Current direction clarification?

Ok, to give you an idea of where I am coming from, the majority of my experience is from many years as an Electrician doing installs and troubleshooting & repair of AC systems and controls from residential to commercial with very little "real" industrial work.

I have always had a love for electronics and electricity since I was young and dumb discovering electricity via sticking my fingers in a lamp to see what electricity was and felt like. I think I was about 10 years old then.

Now my question, or really confusion is the way DC is treated in relation to AC. We always fused, switched, and controlled the "line" side of a circuit. That is where the voltage "potential" originates. So when a circuit was shorted or damaged or worked on we could use "lockout tagout" procedures. That way there was no electrical potential in the circuit beyond the means of disconnect.

Why is DC completely backwards from the way we do AC?

It is my understanding in a DC circuit, the "voltage potential" is at the negative pole and travels to the positive pole. The way everything I have seen in video animations and schematics like you have above have things like the fuses on the "wrong" side compared to AC. If the fuse blows, is there still not electrical "potential" in the circuit energized and just begging to find a way to get back to the battery?

I am confused with this. Am I thinking about it wrongly? Or overthinking current flow?



randofo26 days ago

It is commonly taught that electricity flows from positive to negative. Obviously, this is wrong, but it would be more fair to say electricity flow between the two. And, if possible, electricity always finds a pathway to ground.

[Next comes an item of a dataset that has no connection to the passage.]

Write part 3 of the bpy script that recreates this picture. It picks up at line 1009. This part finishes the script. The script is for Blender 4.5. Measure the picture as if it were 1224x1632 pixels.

Given that, the fuse is put on the positive side of the circuit because if it gets blown, the majority of the circuit gets grounded, keeping the majority of the circuit at low potential. So, if you were to short circuit connections in this state, little will happen because the circuit is 'off.'

At low voltages, human safety isn't as big of a consideration because we are terrible conductors, but this also becomes a factor with higher voltage systems.